Amnesty: Pakistanis Fear US Same Way They Fear Taliban

Leading human rights organization Amnesty International reported that, in July 2012, 18 civilian workers in Pakistan, including a 14-year-old boy, were killed by multiple US drone strikes just as they were about to eat dinner. Amnesty also documented the US government’s policy of “rescuer attacks,” in which drones kill people who rush to the aid of those hit in previous strikes.

The organization says the US military’s mass killings of civilians via drone strikes may amount to war crimes.

Many Pakistanis insist that the US’s putative “anti-terrorism” drone program only further fuels extremism in the region. Amnesty International’s Pakistan researcher Mustafa Qadri explained

At the end of the day, when we researched these cases, we found people were fearful of the US the way they’re fearful of the Taliban. That really is a great tragedy. You know, what’s really important is that we don’t forget human rights when we’re trying to protect our societies. People have told us they’re taking sleeping tablets at night. They don’t know when they’re going to be targeted, if they’ll be targeted, why they’ll be targeted. That really is a shocking situation.

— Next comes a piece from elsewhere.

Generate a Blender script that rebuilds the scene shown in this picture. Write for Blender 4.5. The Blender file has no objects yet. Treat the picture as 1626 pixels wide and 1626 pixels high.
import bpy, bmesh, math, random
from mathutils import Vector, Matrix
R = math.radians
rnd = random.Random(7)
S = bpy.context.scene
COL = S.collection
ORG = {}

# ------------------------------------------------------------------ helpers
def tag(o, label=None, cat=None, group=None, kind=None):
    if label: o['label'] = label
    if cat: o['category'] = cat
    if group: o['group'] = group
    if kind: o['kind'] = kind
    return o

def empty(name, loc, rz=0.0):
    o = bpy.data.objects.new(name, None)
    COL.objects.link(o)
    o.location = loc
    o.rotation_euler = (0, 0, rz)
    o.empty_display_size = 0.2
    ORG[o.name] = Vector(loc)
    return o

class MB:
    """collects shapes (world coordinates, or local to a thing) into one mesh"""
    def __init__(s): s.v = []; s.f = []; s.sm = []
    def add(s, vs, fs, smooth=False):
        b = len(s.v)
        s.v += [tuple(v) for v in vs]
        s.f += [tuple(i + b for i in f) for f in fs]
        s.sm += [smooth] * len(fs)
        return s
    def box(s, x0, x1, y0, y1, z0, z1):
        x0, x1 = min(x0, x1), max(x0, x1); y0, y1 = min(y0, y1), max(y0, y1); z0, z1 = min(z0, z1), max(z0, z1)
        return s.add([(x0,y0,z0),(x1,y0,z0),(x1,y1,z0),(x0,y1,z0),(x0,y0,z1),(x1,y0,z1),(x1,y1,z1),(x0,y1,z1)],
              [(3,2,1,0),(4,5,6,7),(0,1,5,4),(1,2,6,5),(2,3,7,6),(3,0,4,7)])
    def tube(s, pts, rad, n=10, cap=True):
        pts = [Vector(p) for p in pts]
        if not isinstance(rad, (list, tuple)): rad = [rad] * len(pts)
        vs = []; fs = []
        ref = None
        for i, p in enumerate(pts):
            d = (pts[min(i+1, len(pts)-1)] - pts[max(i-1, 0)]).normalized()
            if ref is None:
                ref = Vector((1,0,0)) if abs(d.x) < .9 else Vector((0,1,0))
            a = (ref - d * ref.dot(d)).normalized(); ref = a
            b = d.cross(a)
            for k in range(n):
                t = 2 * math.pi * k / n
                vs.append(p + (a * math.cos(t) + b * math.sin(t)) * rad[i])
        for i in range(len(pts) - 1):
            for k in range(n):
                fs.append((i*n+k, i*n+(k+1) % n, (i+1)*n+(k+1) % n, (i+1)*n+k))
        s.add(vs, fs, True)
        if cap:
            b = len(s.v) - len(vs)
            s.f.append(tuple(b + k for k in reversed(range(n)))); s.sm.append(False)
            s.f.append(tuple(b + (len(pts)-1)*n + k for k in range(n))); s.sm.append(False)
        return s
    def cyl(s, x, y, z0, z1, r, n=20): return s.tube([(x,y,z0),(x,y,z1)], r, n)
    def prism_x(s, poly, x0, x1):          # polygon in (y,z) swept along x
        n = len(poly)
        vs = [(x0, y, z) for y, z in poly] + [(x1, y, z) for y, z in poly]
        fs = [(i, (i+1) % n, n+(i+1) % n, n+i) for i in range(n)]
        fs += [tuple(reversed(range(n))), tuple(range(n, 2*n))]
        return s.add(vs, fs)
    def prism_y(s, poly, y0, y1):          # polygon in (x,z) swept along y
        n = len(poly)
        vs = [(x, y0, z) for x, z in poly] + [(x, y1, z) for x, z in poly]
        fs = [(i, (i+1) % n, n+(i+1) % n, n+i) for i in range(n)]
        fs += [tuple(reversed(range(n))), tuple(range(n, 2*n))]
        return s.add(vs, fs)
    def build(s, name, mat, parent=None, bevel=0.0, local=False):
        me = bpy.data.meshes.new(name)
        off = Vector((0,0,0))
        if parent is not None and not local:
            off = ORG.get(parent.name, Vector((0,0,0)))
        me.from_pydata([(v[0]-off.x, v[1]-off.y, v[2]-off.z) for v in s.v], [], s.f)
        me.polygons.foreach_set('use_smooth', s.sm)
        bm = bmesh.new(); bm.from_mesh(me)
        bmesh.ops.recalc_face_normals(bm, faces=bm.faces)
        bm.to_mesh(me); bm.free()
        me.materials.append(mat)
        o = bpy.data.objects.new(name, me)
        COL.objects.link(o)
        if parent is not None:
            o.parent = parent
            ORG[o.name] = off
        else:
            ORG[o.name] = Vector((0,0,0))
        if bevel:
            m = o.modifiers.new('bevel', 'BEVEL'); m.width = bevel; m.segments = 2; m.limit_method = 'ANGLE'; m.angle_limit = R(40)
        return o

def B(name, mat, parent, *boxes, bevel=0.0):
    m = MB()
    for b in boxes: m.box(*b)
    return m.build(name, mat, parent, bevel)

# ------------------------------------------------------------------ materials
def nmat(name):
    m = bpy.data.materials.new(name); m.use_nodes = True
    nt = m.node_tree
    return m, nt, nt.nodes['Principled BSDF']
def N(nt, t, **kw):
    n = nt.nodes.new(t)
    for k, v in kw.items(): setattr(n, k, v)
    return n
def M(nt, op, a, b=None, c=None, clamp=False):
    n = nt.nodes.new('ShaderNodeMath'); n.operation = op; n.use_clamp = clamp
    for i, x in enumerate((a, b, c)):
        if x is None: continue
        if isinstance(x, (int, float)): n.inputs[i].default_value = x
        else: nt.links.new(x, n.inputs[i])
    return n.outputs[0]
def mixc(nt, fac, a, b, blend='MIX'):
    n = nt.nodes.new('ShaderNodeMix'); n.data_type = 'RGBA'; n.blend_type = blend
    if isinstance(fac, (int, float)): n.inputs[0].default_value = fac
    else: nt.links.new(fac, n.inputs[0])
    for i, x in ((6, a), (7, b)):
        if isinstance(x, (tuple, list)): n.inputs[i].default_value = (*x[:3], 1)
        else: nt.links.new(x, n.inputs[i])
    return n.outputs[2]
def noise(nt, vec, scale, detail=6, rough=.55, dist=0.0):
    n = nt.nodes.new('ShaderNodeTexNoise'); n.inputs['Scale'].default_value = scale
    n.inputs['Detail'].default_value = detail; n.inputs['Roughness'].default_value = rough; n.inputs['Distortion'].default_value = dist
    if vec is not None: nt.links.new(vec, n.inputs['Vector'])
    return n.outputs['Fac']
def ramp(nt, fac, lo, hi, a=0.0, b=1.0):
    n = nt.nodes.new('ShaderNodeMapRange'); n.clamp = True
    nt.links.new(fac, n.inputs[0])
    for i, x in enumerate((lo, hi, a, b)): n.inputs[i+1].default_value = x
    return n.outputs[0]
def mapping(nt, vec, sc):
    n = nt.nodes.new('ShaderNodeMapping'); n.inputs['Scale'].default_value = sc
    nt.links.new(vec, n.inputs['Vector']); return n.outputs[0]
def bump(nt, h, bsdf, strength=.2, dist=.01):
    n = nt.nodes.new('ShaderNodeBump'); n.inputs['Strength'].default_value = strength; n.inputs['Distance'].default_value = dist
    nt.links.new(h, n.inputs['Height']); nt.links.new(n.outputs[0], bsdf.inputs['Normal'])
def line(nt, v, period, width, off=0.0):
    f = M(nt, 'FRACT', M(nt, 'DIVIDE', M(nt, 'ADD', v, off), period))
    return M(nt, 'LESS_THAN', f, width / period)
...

The fear makes sense, seeing as, as Chomsky indicates, according to any rational definition (including its own), the US government is the world’s largest terrorist organization.

Imagine you were so afraid of getting blown to bits by a bomb, shot from an invisible robot in the sky, that you could not even go to sleep. This is not a movie; this is not a horror film. This is the reality the US government is forcing the people of Pakistan—particularly those in North Waziristan—to live through every day of their lives.